Lightweight aluminum matrix composites with excellent mechanical and thermal properties are urgently required in applications of aerospace, electronics and military industries owning dimensional stability and long-life span. Antiperovskite manganese nitrides can be regarded as ideal reinforcements due to their high mechanical properties, low negative thermal expansion and wide temperature ranges. In this paper, 30 vol % Mn3.1Zn0.5Sn0.4N/Al composites with Mn3.1Zn0.5Sn0.4N particle sizes of 130, 63 and 12 μm were fabricated by vacuum hot-pressing sintering under sintering temperatures of 450, 500 and 550 °C, respectively.

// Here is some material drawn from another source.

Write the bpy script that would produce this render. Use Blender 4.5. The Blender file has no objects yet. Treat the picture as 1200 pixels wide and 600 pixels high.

Material phase analysis, microstructural characterization, and bulk density measurements of Mn3.1Zn0.5Sn0.4N/Al composites are conducted. Three-point bending and nano-indentation mechanical properties of Mn3.1Zn0.5Sn0.4N/Al composites are studied, while thermal expansion and conductivity of Mn3.1Zn0.5Sn0.4N/Al composites are also investigated. For the Mn3.1Zn0.5Sn0.4N/Al composite sintered at 450 °C with particle size of 130 μm, the Young's modulus of 87.35 GPa, flexural strength of 169.3 ± 7.60 MPa and flexural strain of 3.62 ± 0.09% are produced. Meanwhile, the lowest coefficient of thermal expansion of 3.14 ppm °C−1 and largest thermal conductivity of 126.2 ± 7.0 W m−1 K−1 are possessed as well. Semi-coherent and coherent interfaces of Al–Mn and Sn–Mn3.1Zn0.5Sn0.4N with a width of ~100 nm are determined, which clearly indicates the interfacial characteristics within the Mn3.1Zn0.5Sn0.4N/Al interfacial micro-zones. This work can provide a good understanding and guide for designing and preparing novel structural-functional composite materials with excellent mechanical and thermal properties.